El pasado 18 de marzo una mujer de 57 años fue arrestada en el condado de Lake, en la Florida, acusada de crueldad contra un animal. Los hechos que motivaron su arresto sucedieron en diciembre del año pasado cuando Alison Agatha Lawrence llegó al aeropuerto de Orlando con el propósito de viajar a Colombia. Ella iba acompañada de su perro, un schnauzer blanco miniatura. Lamentablemente, no llevaba la documentación exigida en la terminal aérea para transportar a dicho animal. Como le fue imposible llevar a su acompañante canino con el que había convivido durante nueve años decidió sacrificarlo. Lo condujo hasta un baño y le causó la muerte por ahogamiento. Una vez liberada de su impedimento pudo continuar su viaje con tranquilidad. Al fin y al cabo, quizás pensó que solo se trataba de un perro.
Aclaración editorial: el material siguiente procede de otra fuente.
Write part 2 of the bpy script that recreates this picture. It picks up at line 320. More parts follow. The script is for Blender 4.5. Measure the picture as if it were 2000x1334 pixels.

Comprender las causas que originan la crueldad humana hacia los animales es una perseverante tarea en distintas disciplinas. El sociólogo norteamericano Arnold Arluke escribió hace varios años un libro llamado Just a Dog, en el que busca comprender estos comportamientos. Durante su investigación el autor entrevistó adolescentes, acumuladores de animales, funcionarios encargados de investigar los abusos, dueños de refugios de protección animal y trabajadores de laboratorios científicos, entre otros grupos relacionados con esta situación.
Mientras que casi todo el mundo quiere saber por qué los abusadores lesionan a los animales las explicaciones de quienes practican estos comportamientos son sorprendentemente escuetas y carentes de complejidad. “Fue por pura curiosidad”, declaran, después de haber quemado a un gato. “Solo se trataba de un juego”, afirman después de haber molido a palos a un perro. Dar muerte a un animal puede ser considerado por algunos adolescentes como un rito de iniciación. Los acumuladores de animales mantienen decenas de perros en condiciones de negligencia extrema: sucios, en hacinamiento y en pésimas condiciones de alimentación. “Es para protegerlos”, se justifican, y culpan al resto de los ciudadanos de no hacer donaciones ni estar suficientemente comprometidos con su cuidado.
Estas explicaciones reflejan una sociedad que se muestra confundida acerca de la naturaleza de los otros animales. Al parecer no somos conscientes de nuestra propia animalidad y levantamos una profunda e insalvable barrera ontológica entre ellos y nosotros. En ocasiones se les ve como parientes cósmicos y se les concede un alto estatus moral, en otras se les percibe como artefactos prescindibles o coleccionables. No olvidemos que el término mascota proviene del provenzal mascotte, que significa amuleto. Una vieja creencia popular era la de que los animales de compañía aportaban buena suerte a sus dueños.
La indignación ciudadana contra el maltrato animal es siempre espasmódica y fugaz. Suele centrarse en un individuo animal y no en la especie. Se disipa comúnmente con argumentos banales como el de afirmar que mientras mueren miles de humanos diariamente algunos le conceden demasiada importancia al ahogamiento de un can. “Es solo un perro”, dice un coro tan extenso como insensible.
Deberíamos recordar que el Homo sapiens es una entre numerosas especies animales que habitan en este planeta. Dejamos de lado que somos seres vivos conectados genealógicamente con diversas especies y no solo con los primates. En centenares de miles de años hemos registrado una compleja secuencia de trasformaciones morfológicas y de comportamiento. También hemos transformado a otros seres vivos y sintientes, entre ellos a los perros. Cuando menospreciamos la vida de un perro devaluamos a la vida misma. Ello incluye a la vida humana. El término perro suele extenderse a humanos en situaciones de pobreza económica y carencia de derechos. Su segregación social e incluso su propia eliminación física puede justificarse con una metáfora cruel e infame: “solo es un perro”.